Where his telling of the story of Ah Thong and See Meng is one that echoes with the Rashomon effect of the various characters involved in See Meng’s eventual departure, Murray’s great achievement is in being able to situate these against the gaping void that is Ah Thong’s own voice – one that is made more critical in the light of the contestation of Ah Thong’s final testaments.

The counterpoint that Murray sets up, involving those of his own peers is, by comparison, marked by a kind of caricature that, whether intended or not, leans toward the facetious. Theirs, after all, is a ragtag group whose “school” is located in various public carparks. And yet, extending out from this is the utterly moving relationship between See Meng and the author, one that transcends their various physical and cultural differences, and which evolves beyond that of master-disciple.

Some of the richest passages in the book are in the narration of these sessions, where the visceral strains of practising Wuzuquan are mixed with detailed description of sweat, humidity and bodily smells, all taking place in the Singaporean heartlands, and all along being punctured by this or the other Buddhist or Taoist philosophical elucidation that underpins the construction of each particular set of martial arts moves.

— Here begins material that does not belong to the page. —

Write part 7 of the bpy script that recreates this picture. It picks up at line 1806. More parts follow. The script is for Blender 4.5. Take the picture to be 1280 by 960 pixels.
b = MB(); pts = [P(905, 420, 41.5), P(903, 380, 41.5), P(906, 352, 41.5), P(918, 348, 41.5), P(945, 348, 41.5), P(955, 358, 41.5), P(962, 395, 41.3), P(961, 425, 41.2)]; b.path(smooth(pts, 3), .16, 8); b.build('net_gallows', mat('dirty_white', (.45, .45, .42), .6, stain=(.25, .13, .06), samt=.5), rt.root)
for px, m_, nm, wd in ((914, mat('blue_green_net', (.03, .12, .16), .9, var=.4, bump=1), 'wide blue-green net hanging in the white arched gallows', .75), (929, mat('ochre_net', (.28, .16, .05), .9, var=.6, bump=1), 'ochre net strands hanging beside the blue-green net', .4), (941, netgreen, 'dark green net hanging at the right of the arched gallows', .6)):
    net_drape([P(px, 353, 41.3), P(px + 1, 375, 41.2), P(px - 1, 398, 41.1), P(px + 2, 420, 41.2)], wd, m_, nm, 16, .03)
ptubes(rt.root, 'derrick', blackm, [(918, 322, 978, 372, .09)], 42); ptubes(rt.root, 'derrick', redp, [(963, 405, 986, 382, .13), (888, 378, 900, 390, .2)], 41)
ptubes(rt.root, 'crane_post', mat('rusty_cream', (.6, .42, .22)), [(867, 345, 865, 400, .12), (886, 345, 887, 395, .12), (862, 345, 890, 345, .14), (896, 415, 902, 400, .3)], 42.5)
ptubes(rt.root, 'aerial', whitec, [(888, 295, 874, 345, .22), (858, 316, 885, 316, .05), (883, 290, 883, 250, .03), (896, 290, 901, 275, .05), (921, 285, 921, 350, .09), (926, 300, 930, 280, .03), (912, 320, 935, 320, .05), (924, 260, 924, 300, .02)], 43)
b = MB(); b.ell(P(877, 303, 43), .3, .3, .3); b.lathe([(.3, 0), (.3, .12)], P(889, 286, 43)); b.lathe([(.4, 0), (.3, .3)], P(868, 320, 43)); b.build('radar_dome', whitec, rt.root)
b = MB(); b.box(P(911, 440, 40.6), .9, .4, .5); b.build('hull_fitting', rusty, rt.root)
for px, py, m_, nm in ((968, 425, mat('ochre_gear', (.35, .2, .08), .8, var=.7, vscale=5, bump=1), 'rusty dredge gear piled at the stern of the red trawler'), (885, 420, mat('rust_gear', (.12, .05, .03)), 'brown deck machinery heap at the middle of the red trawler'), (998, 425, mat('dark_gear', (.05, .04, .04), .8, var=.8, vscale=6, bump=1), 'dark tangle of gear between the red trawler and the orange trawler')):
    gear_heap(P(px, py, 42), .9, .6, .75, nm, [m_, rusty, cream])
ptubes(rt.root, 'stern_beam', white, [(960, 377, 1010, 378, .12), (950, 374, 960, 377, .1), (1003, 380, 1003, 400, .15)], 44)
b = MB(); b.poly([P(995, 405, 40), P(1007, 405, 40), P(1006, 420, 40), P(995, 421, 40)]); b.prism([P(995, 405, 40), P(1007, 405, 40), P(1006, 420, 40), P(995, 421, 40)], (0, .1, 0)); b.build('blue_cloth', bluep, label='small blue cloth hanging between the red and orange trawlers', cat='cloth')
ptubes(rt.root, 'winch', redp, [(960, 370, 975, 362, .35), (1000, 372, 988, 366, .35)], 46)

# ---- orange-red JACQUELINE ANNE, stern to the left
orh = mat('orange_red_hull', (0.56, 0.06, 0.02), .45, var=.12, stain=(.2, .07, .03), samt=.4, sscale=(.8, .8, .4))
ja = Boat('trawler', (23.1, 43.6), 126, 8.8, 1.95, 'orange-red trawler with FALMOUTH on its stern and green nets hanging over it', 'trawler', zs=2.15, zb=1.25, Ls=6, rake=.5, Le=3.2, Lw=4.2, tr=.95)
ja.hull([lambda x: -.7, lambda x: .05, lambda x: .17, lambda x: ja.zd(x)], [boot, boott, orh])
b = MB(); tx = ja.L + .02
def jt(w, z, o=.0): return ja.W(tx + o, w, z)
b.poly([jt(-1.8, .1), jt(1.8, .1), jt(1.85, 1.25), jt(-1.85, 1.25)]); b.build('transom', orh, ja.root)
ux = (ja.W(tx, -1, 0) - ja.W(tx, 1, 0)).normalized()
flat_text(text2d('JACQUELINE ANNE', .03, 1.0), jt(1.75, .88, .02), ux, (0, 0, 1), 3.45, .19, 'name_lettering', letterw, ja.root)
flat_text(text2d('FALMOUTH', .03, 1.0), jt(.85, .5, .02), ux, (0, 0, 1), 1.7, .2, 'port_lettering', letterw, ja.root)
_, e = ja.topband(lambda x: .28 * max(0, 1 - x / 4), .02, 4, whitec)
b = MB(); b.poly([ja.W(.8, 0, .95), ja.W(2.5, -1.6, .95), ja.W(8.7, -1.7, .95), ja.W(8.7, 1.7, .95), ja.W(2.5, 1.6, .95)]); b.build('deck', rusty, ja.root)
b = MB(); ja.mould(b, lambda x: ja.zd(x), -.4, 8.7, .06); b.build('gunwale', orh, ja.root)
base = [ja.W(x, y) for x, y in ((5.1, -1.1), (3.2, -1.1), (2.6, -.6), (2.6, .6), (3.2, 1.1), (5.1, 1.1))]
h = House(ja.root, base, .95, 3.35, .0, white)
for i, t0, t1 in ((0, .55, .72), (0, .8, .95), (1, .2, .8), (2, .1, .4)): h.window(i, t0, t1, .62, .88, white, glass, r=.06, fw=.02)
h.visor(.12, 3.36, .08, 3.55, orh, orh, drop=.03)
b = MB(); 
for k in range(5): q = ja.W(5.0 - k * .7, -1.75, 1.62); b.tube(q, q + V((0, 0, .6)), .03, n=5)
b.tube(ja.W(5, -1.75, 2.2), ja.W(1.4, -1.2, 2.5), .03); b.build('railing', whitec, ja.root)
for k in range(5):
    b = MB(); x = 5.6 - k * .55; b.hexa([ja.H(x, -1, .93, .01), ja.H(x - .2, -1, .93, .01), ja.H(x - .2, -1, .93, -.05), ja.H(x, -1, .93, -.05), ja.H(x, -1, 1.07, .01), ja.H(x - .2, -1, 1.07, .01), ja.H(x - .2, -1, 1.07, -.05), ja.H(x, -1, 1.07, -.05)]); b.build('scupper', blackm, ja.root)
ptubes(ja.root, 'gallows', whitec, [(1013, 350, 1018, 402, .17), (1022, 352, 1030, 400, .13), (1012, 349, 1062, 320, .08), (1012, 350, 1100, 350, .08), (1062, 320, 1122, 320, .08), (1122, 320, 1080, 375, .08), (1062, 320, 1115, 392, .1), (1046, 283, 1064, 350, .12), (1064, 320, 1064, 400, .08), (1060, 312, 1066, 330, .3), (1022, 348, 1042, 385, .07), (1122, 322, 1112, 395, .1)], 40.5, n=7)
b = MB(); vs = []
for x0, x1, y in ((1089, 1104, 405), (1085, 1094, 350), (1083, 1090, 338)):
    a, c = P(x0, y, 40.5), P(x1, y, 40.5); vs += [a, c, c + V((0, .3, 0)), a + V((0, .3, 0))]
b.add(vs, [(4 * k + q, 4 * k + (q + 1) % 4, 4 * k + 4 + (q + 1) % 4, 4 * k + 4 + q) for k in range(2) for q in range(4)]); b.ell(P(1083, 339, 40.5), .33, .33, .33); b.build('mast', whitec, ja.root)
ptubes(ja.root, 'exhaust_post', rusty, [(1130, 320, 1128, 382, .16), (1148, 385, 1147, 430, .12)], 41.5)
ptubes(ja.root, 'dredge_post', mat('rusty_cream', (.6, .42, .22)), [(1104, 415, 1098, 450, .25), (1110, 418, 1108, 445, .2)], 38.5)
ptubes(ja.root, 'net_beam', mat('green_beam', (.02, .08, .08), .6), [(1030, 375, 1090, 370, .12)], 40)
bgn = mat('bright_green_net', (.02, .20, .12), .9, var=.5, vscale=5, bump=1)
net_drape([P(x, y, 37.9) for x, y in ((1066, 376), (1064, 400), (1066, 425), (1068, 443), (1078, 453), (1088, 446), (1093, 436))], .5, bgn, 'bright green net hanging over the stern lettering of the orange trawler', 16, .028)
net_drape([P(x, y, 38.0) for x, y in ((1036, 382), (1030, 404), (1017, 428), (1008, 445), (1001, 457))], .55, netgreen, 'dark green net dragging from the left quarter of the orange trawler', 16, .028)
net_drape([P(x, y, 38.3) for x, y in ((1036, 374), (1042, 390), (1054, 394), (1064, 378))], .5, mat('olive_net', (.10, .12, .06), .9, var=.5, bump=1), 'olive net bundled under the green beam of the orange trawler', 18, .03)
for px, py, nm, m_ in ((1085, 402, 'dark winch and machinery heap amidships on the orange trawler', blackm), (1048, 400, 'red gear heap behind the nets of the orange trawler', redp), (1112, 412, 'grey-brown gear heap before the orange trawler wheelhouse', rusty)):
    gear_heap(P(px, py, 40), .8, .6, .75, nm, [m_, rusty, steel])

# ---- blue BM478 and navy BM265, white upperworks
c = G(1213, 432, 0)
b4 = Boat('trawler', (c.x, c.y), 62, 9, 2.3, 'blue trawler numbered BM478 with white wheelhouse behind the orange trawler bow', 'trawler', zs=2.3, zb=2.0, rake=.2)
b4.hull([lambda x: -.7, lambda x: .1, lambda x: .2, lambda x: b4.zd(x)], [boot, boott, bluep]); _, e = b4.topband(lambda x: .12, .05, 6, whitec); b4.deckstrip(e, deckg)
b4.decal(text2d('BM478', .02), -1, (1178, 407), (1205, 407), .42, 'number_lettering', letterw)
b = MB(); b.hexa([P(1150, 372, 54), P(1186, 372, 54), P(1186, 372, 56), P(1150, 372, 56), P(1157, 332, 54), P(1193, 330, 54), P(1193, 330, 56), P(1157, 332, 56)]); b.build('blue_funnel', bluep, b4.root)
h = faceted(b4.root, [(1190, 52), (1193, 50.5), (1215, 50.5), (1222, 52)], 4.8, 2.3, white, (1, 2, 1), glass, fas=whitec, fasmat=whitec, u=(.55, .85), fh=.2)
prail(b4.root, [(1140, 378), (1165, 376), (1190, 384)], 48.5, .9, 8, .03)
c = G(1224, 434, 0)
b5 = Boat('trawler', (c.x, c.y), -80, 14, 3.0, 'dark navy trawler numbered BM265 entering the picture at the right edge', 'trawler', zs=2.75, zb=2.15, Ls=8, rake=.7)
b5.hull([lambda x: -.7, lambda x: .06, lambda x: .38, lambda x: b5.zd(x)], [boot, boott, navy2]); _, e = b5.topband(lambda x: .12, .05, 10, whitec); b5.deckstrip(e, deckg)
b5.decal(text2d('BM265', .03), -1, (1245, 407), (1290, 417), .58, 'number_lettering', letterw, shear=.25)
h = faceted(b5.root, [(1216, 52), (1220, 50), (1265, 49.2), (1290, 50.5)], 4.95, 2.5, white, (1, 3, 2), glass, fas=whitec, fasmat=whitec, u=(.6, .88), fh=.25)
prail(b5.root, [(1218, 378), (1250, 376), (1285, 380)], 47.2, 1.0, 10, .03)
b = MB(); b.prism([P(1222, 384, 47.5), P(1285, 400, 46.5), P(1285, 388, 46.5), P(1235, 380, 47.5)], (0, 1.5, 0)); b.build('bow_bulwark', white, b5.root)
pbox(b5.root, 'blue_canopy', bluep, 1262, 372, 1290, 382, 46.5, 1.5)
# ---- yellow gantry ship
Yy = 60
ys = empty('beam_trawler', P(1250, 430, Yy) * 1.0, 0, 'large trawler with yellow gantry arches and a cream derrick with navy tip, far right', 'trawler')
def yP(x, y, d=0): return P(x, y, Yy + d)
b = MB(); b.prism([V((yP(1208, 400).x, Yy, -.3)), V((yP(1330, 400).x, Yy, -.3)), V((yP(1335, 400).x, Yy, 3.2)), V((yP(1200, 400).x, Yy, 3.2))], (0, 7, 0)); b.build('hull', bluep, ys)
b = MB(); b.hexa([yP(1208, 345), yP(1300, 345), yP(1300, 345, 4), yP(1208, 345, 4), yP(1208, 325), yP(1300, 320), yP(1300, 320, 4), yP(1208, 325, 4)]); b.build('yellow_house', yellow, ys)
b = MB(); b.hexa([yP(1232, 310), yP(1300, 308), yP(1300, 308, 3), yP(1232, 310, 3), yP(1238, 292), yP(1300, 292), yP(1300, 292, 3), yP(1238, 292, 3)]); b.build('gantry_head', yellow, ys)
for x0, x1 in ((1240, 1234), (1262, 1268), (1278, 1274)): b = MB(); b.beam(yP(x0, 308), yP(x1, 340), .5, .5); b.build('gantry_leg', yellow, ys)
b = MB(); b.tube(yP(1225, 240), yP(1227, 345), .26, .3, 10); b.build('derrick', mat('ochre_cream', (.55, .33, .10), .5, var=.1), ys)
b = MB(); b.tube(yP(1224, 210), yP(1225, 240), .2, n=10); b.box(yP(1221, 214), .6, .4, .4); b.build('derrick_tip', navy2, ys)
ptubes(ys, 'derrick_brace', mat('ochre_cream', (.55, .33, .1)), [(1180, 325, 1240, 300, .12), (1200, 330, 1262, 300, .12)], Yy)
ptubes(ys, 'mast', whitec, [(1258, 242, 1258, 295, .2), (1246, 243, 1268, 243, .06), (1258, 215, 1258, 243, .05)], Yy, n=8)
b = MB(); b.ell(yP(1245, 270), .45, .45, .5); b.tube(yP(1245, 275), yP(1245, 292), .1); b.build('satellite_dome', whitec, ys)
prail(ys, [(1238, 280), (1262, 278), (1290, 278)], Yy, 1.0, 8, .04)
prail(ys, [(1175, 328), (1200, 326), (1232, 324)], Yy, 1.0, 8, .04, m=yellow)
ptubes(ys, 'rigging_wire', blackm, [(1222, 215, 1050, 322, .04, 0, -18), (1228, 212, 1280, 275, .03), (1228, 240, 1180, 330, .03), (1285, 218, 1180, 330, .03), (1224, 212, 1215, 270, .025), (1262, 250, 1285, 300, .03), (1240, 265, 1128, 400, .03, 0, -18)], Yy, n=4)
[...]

Here, Murray’s articulation of his routine travels from one end of Singapore to the other, to attend lessons with his master, is perhaps where much of the narrative strengths of Crippled Immortals reside. Fully cognisant of his roles as an expatriate (at work) and outsider to the Chan See Meng group, he neither takes on the convenient saviour-of-your-civilisation trope, nor that of the innocent-abroad. Instead, he finds a neat narrative path that is led fully by his determination to understand a heritage (Wuzuquan) of which he is a part, however temporarily, but which he is in no place to ever fully inherit. This unique place of involvement with no vested interest informs almost all aspects of the book, and does much to steer it away from mere exoticism.

To this end, Crippled Immortals is an utter surprise, and Chris Murray’s ability to capture the range of ideas and experiences, not to say personal, cultural and national histories, is an achievement of vision, and also an arrival at the height of storytelling. We should all claim this as Singaporean literature of the best sort.

 

 

Chris Murray. Crippled Immortals. Melbourne: Arcadia, 2018.